Here "is" will check if the type is a match then it will initialize that variable for example calloutBlock or paragraphBlock. You will have a strongly type object.

Thanks

I think the last example will not work because FilteredItems contains ContentAreaItems. You will have to content load them. You may use the extension method GetContent from EPiServer.Core. ContentAreaItemExtensions.

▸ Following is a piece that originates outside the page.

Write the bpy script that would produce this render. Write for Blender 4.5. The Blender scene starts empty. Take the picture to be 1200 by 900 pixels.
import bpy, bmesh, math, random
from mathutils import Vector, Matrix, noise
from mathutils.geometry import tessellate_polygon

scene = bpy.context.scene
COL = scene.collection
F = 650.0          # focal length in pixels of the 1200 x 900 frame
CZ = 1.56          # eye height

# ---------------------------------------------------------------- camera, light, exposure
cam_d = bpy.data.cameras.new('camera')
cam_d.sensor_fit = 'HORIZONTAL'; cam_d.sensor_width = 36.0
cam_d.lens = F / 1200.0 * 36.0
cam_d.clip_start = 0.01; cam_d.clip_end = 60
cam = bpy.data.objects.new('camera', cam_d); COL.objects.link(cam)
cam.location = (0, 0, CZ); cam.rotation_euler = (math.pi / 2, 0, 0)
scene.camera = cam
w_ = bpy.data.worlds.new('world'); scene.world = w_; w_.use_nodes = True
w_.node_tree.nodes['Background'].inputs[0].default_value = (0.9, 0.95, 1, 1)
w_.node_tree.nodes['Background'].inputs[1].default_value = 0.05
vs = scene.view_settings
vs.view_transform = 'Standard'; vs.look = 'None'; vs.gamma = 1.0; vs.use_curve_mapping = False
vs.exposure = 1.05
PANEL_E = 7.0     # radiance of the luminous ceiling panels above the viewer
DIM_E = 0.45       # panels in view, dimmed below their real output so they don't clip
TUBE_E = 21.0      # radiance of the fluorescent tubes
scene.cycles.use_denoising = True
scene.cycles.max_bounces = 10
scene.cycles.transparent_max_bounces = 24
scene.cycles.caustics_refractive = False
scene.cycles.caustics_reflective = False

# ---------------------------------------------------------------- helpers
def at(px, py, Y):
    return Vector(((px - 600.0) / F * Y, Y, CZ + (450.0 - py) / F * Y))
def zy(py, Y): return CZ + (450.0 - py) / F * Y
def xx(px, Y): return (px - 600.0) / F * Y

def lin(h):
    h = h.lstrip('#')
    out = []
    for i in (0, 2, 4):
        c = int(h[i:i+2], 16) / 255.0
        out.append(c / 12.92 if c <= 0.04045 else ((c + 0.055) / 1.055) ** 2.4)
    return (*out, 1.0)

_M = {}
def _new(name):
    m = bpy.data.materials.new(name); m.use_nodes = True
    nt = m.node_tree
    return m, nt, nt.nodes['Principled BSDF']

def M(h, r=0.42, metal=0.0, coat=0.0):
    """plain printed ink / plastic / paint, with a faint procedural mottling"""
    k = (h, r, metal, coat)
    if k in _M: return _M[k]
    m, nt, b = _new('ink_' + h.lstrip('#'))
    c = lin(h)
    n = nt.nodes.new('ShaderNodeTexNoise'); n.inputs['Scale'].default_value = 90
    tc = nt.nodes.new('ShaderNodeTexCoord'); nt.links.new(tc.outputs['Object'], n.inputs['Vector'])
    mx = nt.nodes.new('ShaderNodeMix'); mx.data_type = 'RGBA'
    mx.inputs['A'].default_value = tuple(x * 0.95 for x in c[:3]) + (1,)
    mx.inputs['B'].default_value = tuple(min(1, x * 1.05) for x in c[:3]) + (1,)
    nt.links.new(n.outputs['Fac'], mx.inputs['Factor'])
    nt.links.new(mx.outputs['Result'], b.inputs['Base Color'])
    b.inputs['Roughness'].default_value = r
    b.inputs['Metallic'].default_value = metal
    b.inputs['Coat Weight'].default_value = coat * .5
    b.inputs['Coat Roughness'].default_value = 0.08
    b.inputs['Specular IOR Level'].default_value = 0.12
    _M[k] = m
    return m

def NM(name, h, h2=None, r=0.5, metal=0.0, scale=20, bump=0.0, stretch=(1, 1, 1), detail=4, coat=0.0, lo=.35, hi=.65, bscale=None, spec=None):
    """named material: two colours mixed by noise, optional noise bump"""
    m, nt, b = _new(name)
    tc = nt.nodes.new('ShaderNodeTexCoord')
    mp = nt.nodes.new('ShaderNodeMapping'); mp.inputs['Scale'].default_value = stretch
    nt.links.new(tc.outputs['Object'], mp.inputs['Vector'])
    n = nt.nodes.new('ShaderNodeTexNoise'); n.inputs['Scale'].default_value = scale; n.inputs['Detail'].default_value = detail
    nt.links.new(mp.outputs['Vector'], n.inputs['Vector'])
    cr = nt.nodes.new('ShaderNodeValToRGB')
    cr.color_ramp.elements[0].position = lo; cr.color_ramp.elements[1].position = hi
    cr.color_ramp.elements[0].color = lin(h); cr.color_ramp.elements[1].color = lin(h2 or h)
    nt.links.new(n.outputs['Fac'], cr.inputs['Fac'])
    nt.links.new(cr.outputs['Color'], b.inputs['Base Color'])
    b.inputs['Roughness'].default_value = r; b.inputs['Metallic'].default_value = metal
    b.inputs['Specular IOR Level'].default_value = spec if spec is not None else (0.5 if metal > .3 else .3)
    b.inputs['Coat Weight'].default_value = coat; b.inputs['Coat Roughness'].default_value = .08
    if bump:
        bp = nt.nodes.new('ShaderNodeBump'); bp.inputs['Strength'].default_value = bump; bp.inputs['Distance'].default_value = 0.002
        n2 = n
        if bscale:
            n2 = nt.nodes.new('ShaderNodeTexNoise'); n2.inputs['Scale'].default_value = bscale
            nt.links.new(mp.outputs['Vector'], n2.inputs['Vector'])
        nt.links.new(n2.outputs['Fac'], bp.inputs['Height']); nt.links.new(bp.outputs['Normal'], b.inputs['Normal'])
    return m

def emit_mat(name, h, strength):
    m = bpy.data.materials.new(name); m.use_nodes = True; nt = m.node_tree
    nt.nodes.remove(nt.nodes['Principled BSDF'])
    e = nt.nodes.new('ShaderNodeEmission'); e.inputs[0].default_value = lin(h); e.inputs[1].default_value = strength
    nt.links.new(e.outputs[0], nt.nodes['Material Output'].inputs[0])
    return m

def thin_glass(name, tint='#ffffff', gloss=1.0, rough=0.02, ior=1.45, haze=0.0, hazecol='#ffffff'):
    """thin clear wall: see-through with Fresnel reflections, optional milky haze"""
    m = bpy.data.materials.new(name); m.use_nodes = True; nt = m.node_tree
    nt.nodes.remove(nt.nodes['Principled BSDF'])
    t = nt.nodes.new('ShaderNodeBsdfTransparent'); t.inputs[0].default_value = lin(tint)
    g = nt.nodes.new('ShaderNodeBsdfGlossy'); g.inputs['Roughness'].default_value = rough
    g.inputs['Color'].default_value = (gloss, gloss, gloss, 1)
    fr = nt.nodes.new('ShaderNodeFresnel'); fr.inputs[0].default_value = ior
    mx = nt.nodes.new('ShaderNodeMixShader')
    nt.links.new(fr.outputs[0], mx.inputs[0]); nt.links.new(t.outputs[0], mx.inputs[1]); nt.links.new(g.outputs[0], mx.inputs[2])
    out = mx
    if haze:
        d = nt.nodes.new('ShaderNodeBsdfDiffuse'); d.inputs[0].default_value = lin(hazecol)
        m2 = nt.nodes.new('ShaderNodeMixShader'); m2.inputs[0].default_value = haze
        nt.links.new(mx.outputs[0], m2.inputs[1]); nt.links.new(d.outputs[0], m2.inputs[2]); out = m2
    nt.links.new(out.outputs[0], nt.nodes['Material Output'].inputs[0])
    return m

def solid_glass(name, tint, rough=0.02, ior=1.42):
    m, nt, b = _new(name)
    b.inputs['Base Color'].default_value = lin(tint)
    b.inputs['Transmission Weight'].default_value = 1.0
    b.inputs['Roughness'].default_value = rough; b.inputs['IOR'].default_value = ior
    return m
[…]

@foreach (var item in Model.MainContent.FilteredItems.Select(x => x.GetContent()))
{
    if (item is CalloutBlock calloutBlock)
    {
        @Html.PropertyFor(x => calloutBlock.Title)
    }
    else if (item is ParagraphBlock paragraphBlock)
    {
        @Html.PropertyFor(x => paragraphBlock.CopyTop)
    }
}

So, here FilteredItems will give you ContentAreaItem type in return. But to get the referenced item in backend we use ContentLoader by passing content link. Otherwise you can use the TemplateDescriptor and Tags to resolve the different view. For example, while rendering property use this

@Html.PropertyFor(x => x.MainContent, new { CssClass = "row", Tag = "MyTagName" })

For each CalloutBlockController use

[TemplateDescriptor(
AvailableWithoutTag = false,
Default = false,
ModelType = typeof(CalloutBlock),
Tags = new[] { "MyTagName"})]
public class CalloutBlockHomeController : BlockController<CalloutBlock>
{
}

For each ParagraphBlockController use

[TemplateDescriptor(
AvailableWithoutTag = false,
Default = false,
ModelType = typeof(ParagraphBlock),
Tags = new[] { "MyTagName"})]
public class ParagraphBlockHomeController : BlockController<ParagraphBlock>
{
}

Now, when you add even the CalloutBlock or ParagraphBlock into the ContentArea, it will resolve that view particular view and you will have your strongly typed object as model on that view.